_Work required_
Return each line of the data below exactly, omitting any pictures.
-- start Source data --
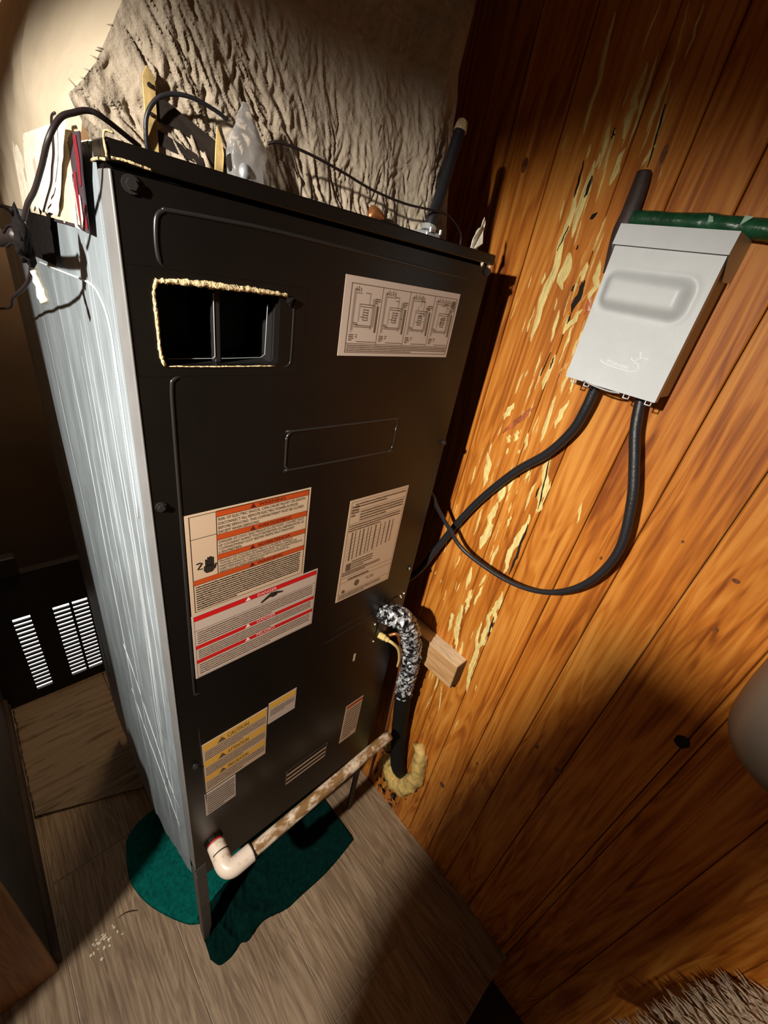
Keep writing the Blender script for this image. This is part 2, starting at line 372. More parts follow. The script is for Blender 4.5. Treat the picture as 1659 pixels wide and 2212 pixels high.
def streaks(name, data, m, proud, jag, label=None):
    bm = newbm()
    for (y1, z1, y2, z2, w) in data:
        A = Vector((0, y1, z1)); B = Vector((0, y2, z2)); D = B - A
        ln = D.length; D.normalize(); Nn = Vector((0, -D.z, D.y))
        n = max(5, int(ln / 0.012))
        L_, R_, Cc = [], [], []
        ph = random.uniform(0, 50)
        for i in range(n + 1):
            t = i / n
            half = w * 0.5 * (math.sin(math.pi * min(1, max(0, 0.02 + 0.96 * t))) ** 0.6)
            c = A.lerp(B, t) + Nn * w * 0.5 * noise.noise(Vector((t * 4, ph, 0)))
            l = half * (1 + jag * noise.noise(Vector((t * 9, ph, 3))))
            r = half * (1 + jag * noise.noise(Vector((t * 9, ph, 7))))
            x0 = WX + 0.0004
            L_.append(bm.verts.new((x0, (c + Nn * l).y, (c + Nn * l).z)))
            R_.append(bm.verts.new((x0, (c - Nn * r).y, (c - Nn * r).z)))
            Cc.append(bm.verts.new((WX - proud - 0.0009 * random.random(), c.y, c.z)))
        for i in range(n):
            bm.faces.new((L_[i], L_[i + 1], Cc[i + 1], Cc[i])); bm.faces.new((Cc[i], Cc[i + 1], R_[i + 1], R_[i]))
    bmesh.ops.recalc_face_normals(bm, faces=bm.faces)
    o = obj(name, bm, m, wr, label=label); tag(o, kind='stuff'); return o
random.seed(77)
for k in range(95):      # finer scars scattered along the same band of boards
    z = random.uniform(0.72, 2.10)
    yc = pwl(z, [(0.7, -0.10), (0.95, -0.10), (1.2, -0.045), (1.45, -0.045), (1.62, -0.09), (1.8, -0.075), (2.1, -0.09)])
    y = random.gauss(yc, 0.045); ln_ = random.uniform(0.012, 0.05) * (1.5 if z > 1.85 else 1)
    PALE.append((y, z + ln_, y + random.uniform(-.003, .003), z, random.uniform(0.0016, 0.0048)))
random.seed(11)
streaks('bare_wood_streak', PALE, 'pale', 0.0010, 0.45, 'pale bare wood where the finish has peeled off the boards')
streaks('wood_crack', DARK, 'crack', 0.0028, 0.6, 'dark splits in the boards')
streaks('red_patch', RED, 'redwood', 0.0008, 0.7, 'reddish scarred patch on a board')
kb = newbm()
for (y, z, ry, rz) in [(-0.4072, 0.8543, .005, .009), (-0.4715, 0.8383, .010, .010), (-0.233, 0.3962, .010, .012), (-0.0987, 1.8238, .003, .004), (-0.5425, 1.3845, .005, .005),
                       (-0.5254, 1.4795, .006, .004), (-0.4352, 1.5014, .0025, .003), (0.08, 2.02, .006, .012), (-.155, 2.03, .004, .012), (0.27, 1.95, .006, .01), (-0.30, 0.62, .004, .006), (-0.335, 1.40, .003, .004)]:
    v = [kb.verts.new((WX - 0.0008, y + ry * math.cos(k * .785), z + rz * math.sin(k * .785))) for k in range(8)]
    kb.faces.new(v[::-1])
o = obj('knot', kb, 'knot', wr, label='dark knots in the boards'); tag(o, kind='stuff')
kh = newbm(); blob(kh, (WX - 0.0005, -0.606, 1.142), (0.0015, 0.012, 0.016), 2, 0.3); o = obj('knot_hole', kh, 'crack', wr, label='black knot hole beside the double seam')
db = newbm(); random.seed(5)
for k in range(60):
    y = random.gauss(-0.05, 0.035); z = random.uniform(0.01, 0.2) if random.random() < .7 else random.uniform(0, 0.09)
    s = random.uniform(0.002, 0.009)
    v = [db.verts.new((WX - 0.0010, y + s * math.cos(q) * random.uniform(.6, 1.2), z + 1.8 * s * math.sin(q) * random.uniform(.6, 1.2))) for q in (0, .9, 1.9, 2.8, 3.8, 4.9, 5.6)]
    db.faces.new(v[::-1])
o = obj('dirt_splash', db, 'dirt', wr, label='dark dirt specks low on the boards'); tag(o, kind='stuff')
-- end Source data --
_Written answer_
Keep writing the Blender script for this image. This is part 2, starting at line 372. More parts follow. The script is for Blender 4.5. Treat the picture as 1659 pixels wide and 2212 pixels high.
def streaks(name, data, m, proud, jag, label=None):
    bm = newbm()
    for (y1, z1, y2, z2, w) in data:
        A = Vector((0, y1, z1)); B = Vector((0, y2, z2)); D = B - A
        ln = D.length; D.normalize(); Nn = Vector((0, -D.z, D.y))
        n = max(5, int(ln / 0.012))
        L_, R_, Cc = [], [], []
        ph = random.uniform(0, 50)
        for i in range(n + 1):
            t = i / n
            half = w * 0.5 * (math.sin(math.pi * min(1, max(0, 0.02 + 0.96 * t))) ** 0.6)
            c = A.lerp(B, t) + Nn * w * 0.5 * noise.noise(Vector((t * 4, ph, 0)))
            l = half * (1 + jag * noise.noise(Vector((t * 9, ph, 3))))
            r = half * (1 + jag * noise.noise(Vector((t * 9, ph, 7))))
            x0 = WX + 0.0004
            L_.append(bm.verts.new((x0, (c + Nn * l).y, (c + Nn * l).z)))
            R_.append(bm.verts.new((x0, (c - Nn * r).y, (c - Nn * r).z)))
            Cc.append(bm.verts.new((WX - proud - 0.0009 * random.random(), c.y, c.z)))
        for i in range(n):
            bm.faces.new((L_[i], L_[i + 1], Cc[i + 1], Cc[i])); bm.faces.new((Cc[i], Cc[i + 1], R_[i + 1], R_[i]))
    bmesh.ops.recalc_face_normals(bm, faces=bm.faces)
    o = obj(name, bm, m, wr, label=label); tag(o, kind='stuff'); return o
random.seed(77)
for k in range(95):      # finer scars scattered along the same band of boards
    z = random.uniform(0.72, 2.10)
    yc = pwl(z, [(0.7, -0.10), (0.95, -0.10), (1.2, -0.045), (1.45, -0.045), (1.62, -0.09), (1.8, -0.075), (2.1, -0.09)])
    y = random.gauss(yc, 0.045); ln_ = random.uniform(0.012, 0.05) * (1.5 if z > 1.85 else 1)
    PALE.append((y, z + ln_, y + random.uniform(-.003, .003), z, random.uniform(0.0016, 0.0048)))
random.seed(11)
streaks('bare_wood_streak', PALE, 'pale', 0.0010, 0.45, 'pale bare wood where the finish has peeled off the boards')
streaks('wood_crack', DARK, 'crack', 0.0028, 0.6, 'dark splits in the boards')
streaks('red_patch', RED, 'redwood', 0.0008, 0.7, 'reddish scarred patch on a board')
kb = newbm()
for (y, z, ry, rz) in [(-0.4072, 0.8543, .005, .009), (-0.4715, 0.8383, .010, .010), (-0.233, 0.3962, .010, .012), (-0.0987, 1.8238, .003, .004), (-0.5425, 1.3845, .005, .005),
                       (-0.5254, 1.4795, .006, .004), (-0.4352, 1.5014, .0025, .003), (0.08, 2.02, .006, .012), (-.155, 2.03, .004, .012), (0.27, 1.95, .006, .01), (-0.30, 0.62, .004, .006), (-0.335, 1.40, .003, .004)]:
    v = [kb.verts.new((WX - 0.0008, y + ry * math.cos(k * .785), z + rz * math.sin(k * .785))) for k in range(8)]
    kb.faces.new(v[::-1])
o = obj('knot', kb, 'knot', wr, label='dark knots in the boards'); tag(o, kind='stuff')
kh = newbm(); blob(kh, (WX - 0.0005, -0.606, 1.142), (0.0015, 0.012, 0.016), 2, 0.3); o = obj('knot_hole', kh, 'crack', wr, label='black knot hole beside the double seam')
db = newbm(); random.seed(5)
for k in range(60):
    y = random.gauss(-0.05, 0.035); z = random.uniform(0.01, 0.2) if random.random() < .7 else random.uniform(0, 0.09)
    s = random.uniform(0.002, 0.009)
    v = [db.verts.new((WX - 0.0010, y + s * math.cos(q) * random.uniform(.6, 1.2), z + 1.8 * s * math.sin(q) * random.uniform(.6, 1.2))) for q in (0, .9, 1.9, 2.8, 3.8, 4.9, 5.6)]
    db.faces.new(v[::-1])
o = obj('dirt_splash', db, 'dirt', wr, label='dark dirt specks low on the boards'); tag(o, kind='stuff')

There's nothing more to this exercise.